Intriguingly, what immediately follows this segment on the Nazirite is God’s instruction to Aaron and his sons to bless the entire community of Israel:

Thus shall you bless the people of Israel. Say to them:

The LORD bless you and protect you

The LORD deal kindly and graciously with you

The LORD bestow favor upon you and grant you peace (Num. 6:23-26).

What are we to make of this abrupt transition from the laws of the Nazirite to the priestly blessing? Perhaps this: the dedication of the Nazirite to claim his identity for himself, to take the “queer” path as a path to holiness and wholeness, leads to blessing for the entire community. The priest—who in the earlier segments is the enforcer of norms and the gatekeeper between the deviant and the larger society—here becomes a vessel of blessing, not judgment.
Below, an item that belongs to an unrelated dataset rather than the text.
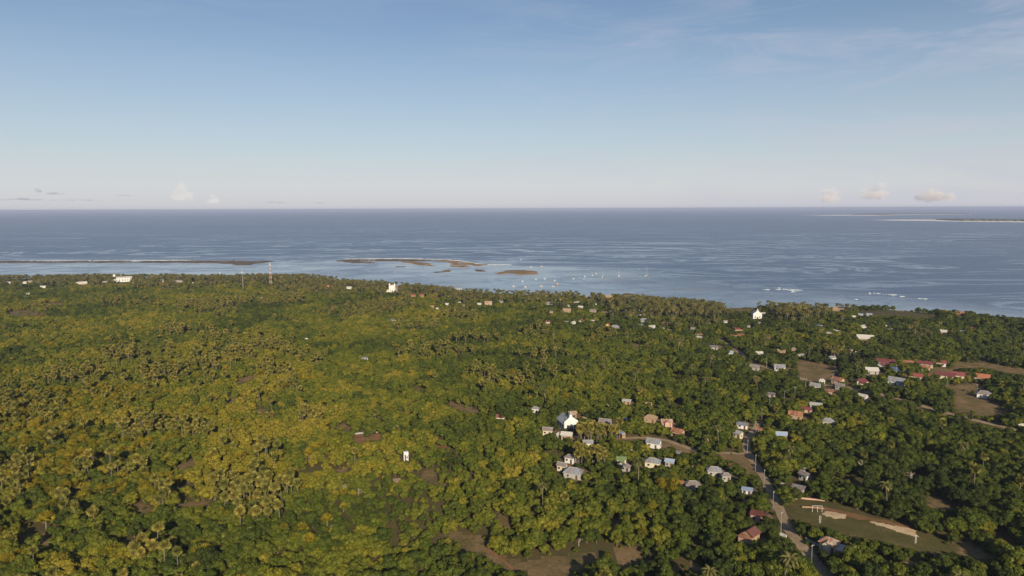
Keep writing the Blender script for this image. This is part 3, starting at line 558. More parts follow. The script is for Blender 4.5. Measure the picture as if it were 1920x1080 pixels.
# px, py, width px, roof, wall, rotation, shape, extra, label
HS = """
1073 775 19 tan tan 20 gable - tan gabled roof just behind the white hillside church
1096 781 10 tan pink -30 gable - small pink hut with a tan roof, right of the white hillside church
1027 806 22 grey cream -10 gable - low grey-roofed house left of and nearer than the white hillside church
1045 813 13 pale cream 65 gable - small pale-roofed house second in the row before the white hillside church
1063 815 25 pale tan -12 gable - long pale roof third in the row before the white hillside church
1135 791 27 grey tan -15 gable - long grey-green roof behind the clump of fan palms
1167 811 15 ltblue tan -60 gable - blue-grey roof at the right end of the fan palm clump
1171 783 12 blue grey 10 hip - small dark blue roof deep in the trees beyond the fan palm clump
1220 783 27 tan tan -12 hip - wide tan roof almost hidden by bushes, left of a pink-walled house
1250 791 23 patch pink 8 gable cross_gable house with pale roof and pink walls at the village centre
1271 809 27 rust pink -25 gable - broad rusty roof beside the village lane
1226 829 30 zinc white -18 gable - white house with long blue-grey roof on the lane
1186 842 14 grey grey 25 hip - small square grey hip roof beyond the green-roofed house
1273 846 11 grey grey -5 mono - little grey shed below the village lane
1102 830 21 zinc white 8 gable - flat grey-green roof with white wall above tall fan palms
1069 857 24 grey white -25 hip - white house with dark grey roof behind a round tree
1054 872 23 grey cream -22 gable - grey-roofed house with cream end wall, left of a large blue-grey roof
1075 884 39 zinc grey -12 hip - largest blue-grey hipped roof at the woodland edge
1165 861 20 green cream 5 gable porch cream house with small green roof
1174 873 20 grey grey -20 hip - plain grey hip roof just in front of the green-roofed house
1224 865 31 zinc cream -8 hip - large light grey hipped roof with a neighbour close on its right
1256 865 20 ltblue grey -12 gable - blue-grey roof half shaded beside a large grey hipped roof
1301 871 14 brown brick 30 hip - small dark red hip roof alone in the trees
1339 881 29 zinc grey 8 hip - light grey hip roof, left of a smaller grey hip roof near the road bend
1361 891 21 grey grey 18 hip - smaller grey hip roof beside a lighter one near the road bend
1277 903 18 rust pink -20 gable - pinkish rusty roof touching a light grey roof in yellow palms
1299 908 31 grey grey 10 hip - light grey hip roof rising behind yellow palms
1326 828 12 brown brick 30 gable - tiny dark red gable behind a coconut palm
1299 827 9 orange yellow 30 gable - tiny orange hut shining beside the lane
1384 812 21 stripe cream -35 gable - cream house with grey and cream striped roof
1392 794 21 zinc white -5 mono - flat pale grey roof above the striped-roof house
1424 804 14 rust tan -20 gable - rusty roof behind a utility pole near the road top
1175 750 18 pale tan -8 mono - pale flat roof at the far edge of the village wood
1143 758 9 pale tan 15 mono - tiny pale roof left of the flat pale roof
1216 757 15 tan pink 20 gable - tan-roofed pink-walled house, alone right of the flat pale roof
1004 766 17 zinc white -15 hip - grey-white roof alone at the left edge of the village
1370 868 11 brown pink 30 gable - small brown hut on the grassy verge left of the road
1401 916 20 ltblue white -4 mono - white-walled house with flat light blue-grey roof left of the road
1395 938 14 red yellow 60 gable - small yellow house with a red roof left of the road
1422 965 29 brown pink -8 mono - long low dark red shed in trees left of the road
1497 912 24 grey grey -12 mono - grey sheet-roofed house right of the road
1509 890 23 grey white -40 gable - grey gabled house with white gable end right of the road
1505 875 14 grey white -35 gable - small grey gable behind the grey house with white gable end
1483 878 12 tan tan 0 hip - tan thatched hut right of the road
1467 897 9 ltblue grey -10 mono - tiny blue sheet roof right of the road
1459 856 13 ltblue grey 5 mono - blue-grey sheet roof in trees right of the upper road end
1461 841 14 orange brick 0 mono - flat orange-red roof below the blue-roofed brick house
1464 815 24 ltblue brick 12 gable porch brick-red house with blue gabled roof and white gable
1552 789 23 zinc grey 12 hip - light blue-grey gabled roof alone in dense trees
1568 780 9 grey grey -35 mono - tiny grey roof behind the light blue-grey roof in dense trees
1513 765 20 red pink -8 mono - flat dark red roof with pale posts in the trees
1492 777 25 rust tan -4 gable - long rusty roof nearly covered by leaves
1530 757 21 pale grey -4 mono - thin pale roof strip above the flat red roof
1541 749 12 pale grey -25 mono - small pale roof above a thin pale roof strip
1445 737 18 grey grey -14 mono - pale grey sheet roof standing left of tall thin trunks
1558 732 20 rust pink -6 mono - flat rusty roof just below the upper road
1529 723 19 zinc white -10 gable - grey-roofed white house below the upper road
1541 713 12 pale white 10 hip - tiny white house on the bend of the upper road
1571 712 23 rust pink -30 gable - rusty red gabled house with cream gable above the upper road
1575 723 17 grey grey -18 gable - grey roof at the upper road between bushes
1616 714 22 maroon cream 15 hip porch cream house with a maroon hip roof
1681 714 28 zinc white -12 gable - white house with blue-grey roof below the school
1618 743 18 pale white -25 gable - pale roof with white end wall below the upper road
1634 694 24 pale grey 18 gable - tan-grey roof left of the school
1628 702 12 grey white -20 mono - small white lean-to below a tan-grey roof left of the school
1845 738 23 grey white 8 hip - domed grey roof standing alone in the dry meadow
1462 688 20 zinc white 4 gable porch grey gabled house with white porch posts above the road
1560 671 15 zinc white 42 gable - white gabled house at the far side of the dry meadow
1500 664 14 pale cream -8 mono - cream cube-shaped house at the left tip of the dry meadow
1465 658 16 tan pink -8 gable - tan hip roof and pink walls behind the cream cube-shaped house
1488 654 10 grey tan 10 hip - small grey roof behind the dry meadow
1424 662 13 pale grey 5 gable - pale grey roof in the trees above the road
1393 680 6 ltblue white -50 gable - narrow white gable end left of the road top
1415 688 19 grey grey -12 gable - dull grey roof left of the upper road
1595 656 10 grey tan -55 gable - grey roof edge left of a tiny cream house beyond the meadow
1609 661 9 pale cream -5 gable - tiny cream house beyond the meadow
1622 634 27 pale tan 4 gable - large pale tan house standing alone in a dark wood
1552 623 15 pale tan -2 mono - long pale roof in the dark wood, nearer of two strips
1570 619 15 pale tan -4 mono - long pale roof in the dark wood, farther of two strips
1537 610 11 ltblue white -6 mono - small bluish white roof above two pale roof strips
1600 594 9 pale pink 18 gable - pinkish white gable close to the right shore
1614 590 8 ltblue white -5 gable - light blue roof close to the right shore
1630 590 10 ltblue white -15 gable - second light blue roof close to the right shore
1619 612 11 pale white 0 gable - small pale roof inland of the two light blue shore roofs
1658 612 9 pale tan 14 gable - dull pale roof farther right in the dark wood
1669 605 8 zinc white 5 hip - tiny grey hip roof near the open right shore
1668 615 13 zinc white -6 mono - pale blue strip roof near a dull pale roof
1767 622 14 pale pink -4 gable - pale pinkish roof in the wood at the right
1805 620 8 zinc white -2 mono - tiny white roof in the wood at the right
1824 616 10 red pink -12 gable - small red gabled roof in the wood at the right
1788 621 7 rust tan 12 gable - tiny rusty roof left of a tiny white roof
1572 581 24 tan tan -3 gable - long tan thatched roof on the right shore
1798 588 16 rust brick -3 gable - low rusty roof on the right shore
1915 795 11 pale pink 20 gable - pinkish hut at the right edge of the photo
1445 635 12 rust pink -12 gable - pinkish rusty roof left of the dark wood
1912 620 8 zinc white 0 mono - tiny white roof at the far right edge
1431 588 8 pale white 5 gable - pale roof just right of the white steepled chapel
1424 606 10 grey grey -4 hip - grey roof in front of the white steepled chapel
1403 611 9 zinc white -20 hip - small white house left below the white steepled chapel
1360 603 9 zinc white 15 gable - bluish white house left of the big red roof
1385 617 23 maroon pink 25 gable - big dark red roof in the coastal village
1383 627 24 orange pink -2 mono - long pink canopy in front of the big dark red roof
1311 626 15 patch white -6 mono - pink and white low building left of the upper road
1310 631 15 pale pink -10 mono - pale roof in front of a pink and white low building
1299 616 9 zinc grey -15 gable - dim grey-green roof in coastal village shade
1247 607 12 rust tan -5 gable - rusty brown roof in the coastal village
1256 618 9 tan tan -18 gable - tan roof below the rusty brown roof
1243 614 5 pale white 0 gable - tiny white house between two brown roofs
1222 612 15 pale white -25 gable - long pale roof with a white gable end
1202 608 15 zinc grey -4 mono - blue-grey roof nearer of a stacked pair
1207 600 16 zinc grey 4 hip - blue-grey roof farther of a stacked pair
1197 590 11 pale pink -6 mono - pale roof nearer of two below the palm belt
1202 584 10 pale tan -25 gable - pale roof farther of two below the palm belt
1226 590 6 pale white 18 mono - tiny pale roof in the palm belt
1153 613 18 zinc grey -6 hip - wide blue-grey roof beside the orange-yellow house
1139 609 9 orange yellow 80 gable - bright orange-yellow house with steep gable
1112 599 15 pale white 2 mono - long white strip roof in the coastal village
1089 601 11 red white 62 gable - white gable end with a red roof edge
1075 605 11 pale white 60 gable - white gable end left of the one with red roof edge
1026 604 12 red white 25 gable - red roof with white walls at the left of the coastal village
1063 602 8 zinc grey 0 mono - small greenish grey roof between white gables
1112 583 15 grey pink -20 gable - grey roof with pinkish white gable behind the long white strip
1136 584 22 tan tan 0 mono - very long tan roof in the coastal village
1063 582 16 tan tan -3 gable - long tan-pink roof left of a grey roof with pinkish gable
1089 576 12 pale white -22 gable - bright white slanted roof in the palm belt
1080 566 15 pale grey 0 mono - long pale roof highest in the palm belt
1029 569 15 grey grey 3 hip - grey hip roof at the left of the palm belt
1066 573 8 zinc grey 14 gable - grey roof left of a bright white slanted roof
1034 585 9 grey pink -18 gable - grey-pink roof above the red roof with white walls
1163 584 7 zinc grey 0 hip - tiny grey hip roof right of a very long tan roof
1142 557 18 tan tan 12 gable - long tan thatched roof at the shore in the middle
1100 556 9 grey grey 0 hip - grey roof among shore palms
1118 569 5 pale white 0 gable - tiny white spot of a house in the palm belt
1132 569 8 grey grey 0 mono - small grey roof right of a tiny white house
1338 649 18 grey grey -4 mono - dull pale roof in dark trees left of the upper road
1368 661 15 ltblue white -8 gable - white and blue house close to the upper road start
1333 665 6 pale tan -40 mono - little pale roof below a dull pale roof
614 536 8 orange pink -15 gable - small orange roof left of the coastal church
654 540 12 pale white -12 gable - white roof between the orange roof and the coastal church
727 545 8 pale white 0 gable - white annexe at the left foot of the coastal church
775 554 10 red pink -10 gable - red roof right of the coastal church, left one of a pair
791 554 10 red pink -10 gable - red roof right of the coastal church, right one of a pair
806 556 7 red brick 0 mono - faint red roof right of the pair of red roofs
818 556 8 red brick 0 mono - second faint red roof right of the pair of red roofs
773 566 9 grey grey -2 mono - dark grey roof below the pair of red roofs
810 575 9 tan tan -10 gable - dull tan roof left of a bright white roof
820 577 6 pale white -20 gable - small white gable beside a dull tan roof
838 570 8 pale white -15 gable - bright white roof in the left part of the village
860 566 9 pale white 0 mono - white roof strip right of a bright white roof
868 571 8 grey tan 0 mono - dull roof below a white roof strip
899 570 9 pale white -16 gable - slanting white roof left of pinkish roofs
915 568 16 patch pink 8 gable - pinkish roofed house in the left part of the village
940 565 9 grey grey -4 gable - grey roof right of the pinkish roofed house
860 541 13 pale cream -3 mono - long white roof right at the middle shore
736 599 14 grey grey 6 mono - grey strip roof alone in the middle of the wood
741 606 5 pale white 0 gable - tiny white hut below a lone grey strip roof
574 634 7 pale white -10 gable - tiny white hut alone in the palm wood
684 670 13 zinc white -3 mono - pale sheet roof alone in the bright wood
487 558 10 pale white 0 mono - white roof strip in front of the lattice tower
939 782 21 red white -12 gable - red roof with white gable alone at the wood edge
15 529 7 pale white 0 gable - white speck of a house at the far left shore
44 530 8 pale white 0 gable - white house, second from the far left
54 527 9 pale tan 0 mono - pale roof behind the second house from the far left
81 538 9 pale white -16 gable - white gabled house nearest in the far left group
195 528 9 pale tan 0 mono - pale roof left of the long white church
153 532 16 pale tan 5 gable - low pale building farther left of the long white church
301 527 10 grey pink 0 gable - grey house right of the long white church
333 527 16 pale tan -2 mono - long pale building right of the grey house
361 530 4 pale white 0 gable - tiny white hut right of the long pale building
52 549 5 pale white 0 mono - lone pale speck of roof in the far left wood
"""
for ln in HS.strip().split('\n'):
    p = ln.split(' ', 8); a = float(p[0])
    house(float(p[0]), float(p[1]), float(p[2]), p[3], p[4], float(p[5]), p[8], p[6], extra=None if p[7] == '-' else p[7], low=(p[6] == 'mono' and float(p[2]) < 26))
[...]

Parshat Naso has led us on a path from viewing GLBT status as an impurity or transgression to the blessing of self-proclaimed difference as an avenue of holiness and connection to the divine.

Unique and Equal Gifts

It may not be a coincidence that this progression in understanding queerness is framed by segments that deal with the construction and consecration of the mishkan, the Tabernacle in the wilderness. The mishkan can be understood as a physical corollary to the social structure that the Israelite community has been commanded to create, a covenantal community in which the Godly attributes of tzedek and chesed, love and justice, can become manifest in the world.2 Thus the detailed narrative of the construction of the mishkan contains clues for our understanding of what it means to build such a community or society.
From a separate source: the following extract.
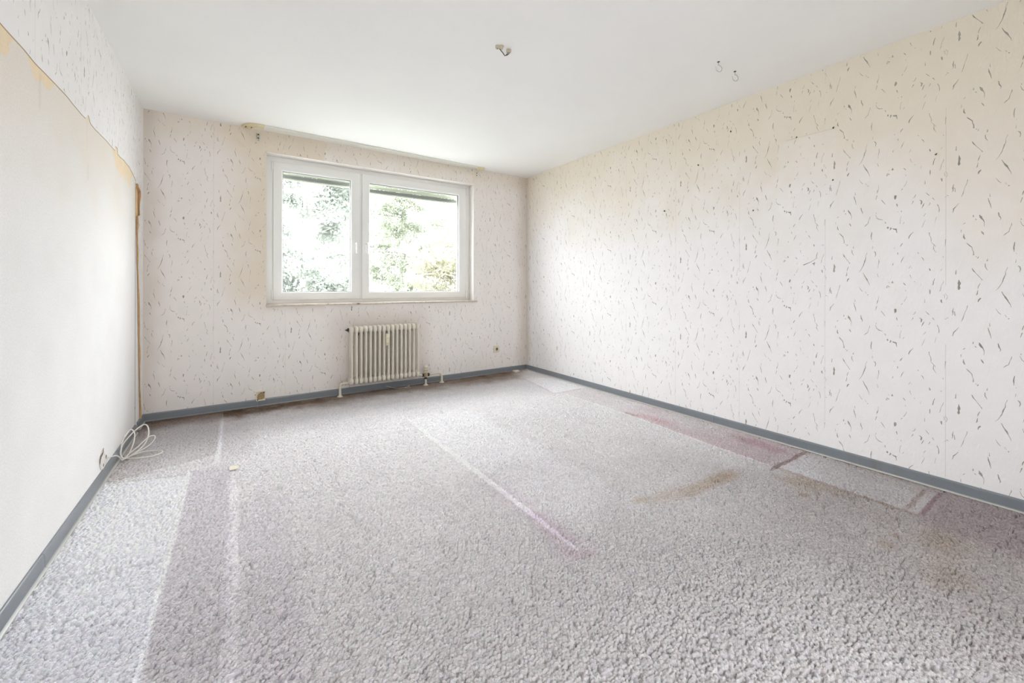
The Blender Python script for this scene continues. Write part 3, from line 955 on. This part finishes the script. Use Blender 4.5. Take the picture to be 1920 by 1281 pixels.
# ------------------------------------------------------------------ curtain rail on the ceiling
rail = tag(empty('curtain_rail', (1.91, -0.097, H)), 'white three-track curtain rail screwed to the ceiling above the window', 'curtain rail')
YA, YB = -0.033, 0.033                    # local: the rail is not quite parallel to the wall
g = Geo()
g.box((-1.09, YA, -0.014), (1.09, YB, -0.0002), 0.002)
for y in (YA + 0.003, -0.011, 0.011, YB - 0.003):
    g.box((-1.09, y - 0.0035, -0.020), (1.09, y + 0.0035, -0.012), 0.0015)
g.build('track', M['rail'], rail)
g = Geo()
for y in (-0.0205, 0.0, 0.0205):
    g.box((-1.088, y - 0.0035, -0.0152), (1.088, y + 0.0035, -0.0138))
g.build('track_groove', M['groove'], rail, smooth=False)
cx, yb0 = -1.125, 0.092
g = Geo()
for rr in (0.121, 0.100, 0.079, 0.062):
    pts = [(-1.086, yb0 - rr, -0.012), (-1.105, yb0 - rr, -0.012)]
    for t in range(0, 11):
        a = math.radians(-90 - 9 * t)
        pts.append((cx + math.cos(a) * rr, yb0 + math.sin(a) * rr, -0.012))
    g.tube(pts, 0.0085, 8, 2)
pts = []
for t in range(0, 13):
    a = math.radians(-90 - 7.5 * t)
    pts.append((cx + math.cos(a) * 0.127, yb0 + math.sin(a) * 0.127, -0.012))
for t in range(12, -1, -1):
    a = math.radians(-90 - 7.5 * t)
    pts.append((cx + math.cos(a) * 0.056, yb0 + math.sin(a) * 0.056, -0.012))
pts = pts + [(-1.088, yb0 - 0.056, -0.012), (-1.088, yb0 - 0.127, -0.012)]
g.poly(pts, (0, 0, 0.0118))
g.build('return_end', M['rail_cap'], rail)
for (x, y) in ((cx - 0.098, yb0 - 0.050), (cx - 0.056, yb0 - 0.050)):
    g = Geo()
    g.box((x - 0.004, y - 0.012, -0.0225), (x + 0.004, y + 0.012, -0.010), 0.001)
    g.build('slot', M['brown'], rail)
g = Geo()
g.box((1.075, YA - 0.003, -0.0215), (1.15, YB + 0.003, -0.0003), 0.006, 2)
g.lathe((1.15, 0, -0.021), (0, 0, 1), [(0, 0.030), (0.004, 0.035), (0.0205, 0.035)], 20)
for k in range(3):
    g.lathe((1.125, YA + 0.012 + 0.021 * k, -0.028), (0, 0, 1), [(0, 0.006), (0.004, 0.008), (0.010, 0.008)], 12)
g.build('end_cap', M['rail_cap'], rail)
rail.rotation_euler = (0, 0, math.radians(1.15))

# fixings left in the wall under the rail
o = empty('wall_bracket', (0.780, -0.002, 2.435))
tag(o, 'small metal curtain bracket on the wall left of the window, under the rail end', 'bracket', 'leftover curtain fixings')
g = Geo()
g.box((0.766, -0.004, 2.409), (0.794, 0.0, 2.461), 0.001).box((0.767, -0.022, 2.411), (0.770, 0.0, 2.459), 0.001).box((0.790, -0.022, 2.411), (0.793, 0.0, 2.459), 0.001)
under(g.build('channel', M['steel']), o)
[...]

Parshat Naso ends with Moses anointing and consecrating the mishkan and “all its furnishings, as well as the altar and its utensils” (7:1). Once he has done this, the heads of each of the tribes bring an offering to be used by the Levites in their service of the sanctuary.

Chapter 7 goes on to recount, in detail, the gift of every Israelite tribe, each brought on a successive day. What is remarkable is that each tribe’s gift is exactly the same. What is even more remarkable is that the Torah text, usually so economical in its prose, repeats word for word the details of every gift!
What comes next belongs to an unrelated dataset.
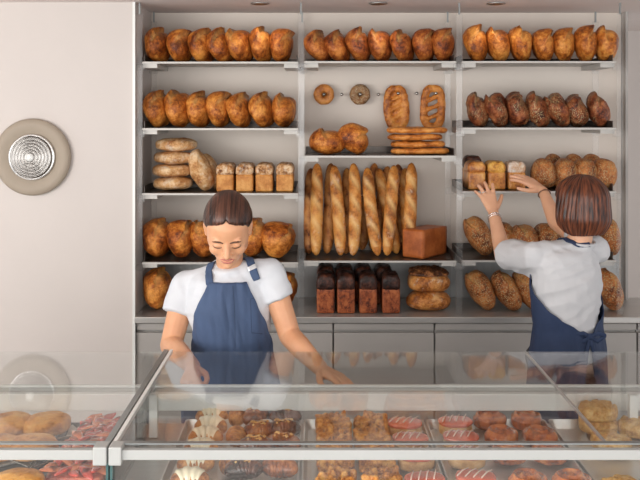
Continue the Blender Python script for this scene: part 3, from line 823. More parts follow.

How are we to understand this repetition? In the introduction to the listing of the gifts, the text reads literally:

YHWH said to Moses: one chieftain per day, one chieftain per day, shall bring close their offering for the dedication of the altar (7:11).

Like the repetition of the content of each of the gifts, this doubling of “one chieftain per day” seems extraneous and unnecessary—an indication that there is something here to notice. Each gift, the text seems to be saying, is both absolutely equal and absolutely unique. Each tribe’s gift is set off on its own day, so that it cannot be confused with any other. Yet every gift is, at the same time, exactly equal in value.

In building our communal mishkan, the full embrace of queerness means the ability to welcome and affirm the equal value of the gifts of every segment of the community, of every “tribe,” in all their uniqueness. In moving from the ostracizing and expulsion of the deviant “other” to the dedication of difference as sacred service, we allow the blessings of shalom, of wholeness, to flow to the entire community. Parshat Naso encourages us to celebrate GLBT identity by rejoicing in difference even as we affirm the equal value of each of our gifts. Something to take Pride in, indeed.

  • 1. All translations, unless otherwise noted, are from the Etz Hayim Torah and Commentary, translated by the Jewish Publication Society.
  • 2. For a more complete discussion of this understanding of the mishkan, see Toba Spitzer, “And I Shall Dwell Among Them,” The Reconstructionist Volume 69, Number 1, Fall 2004.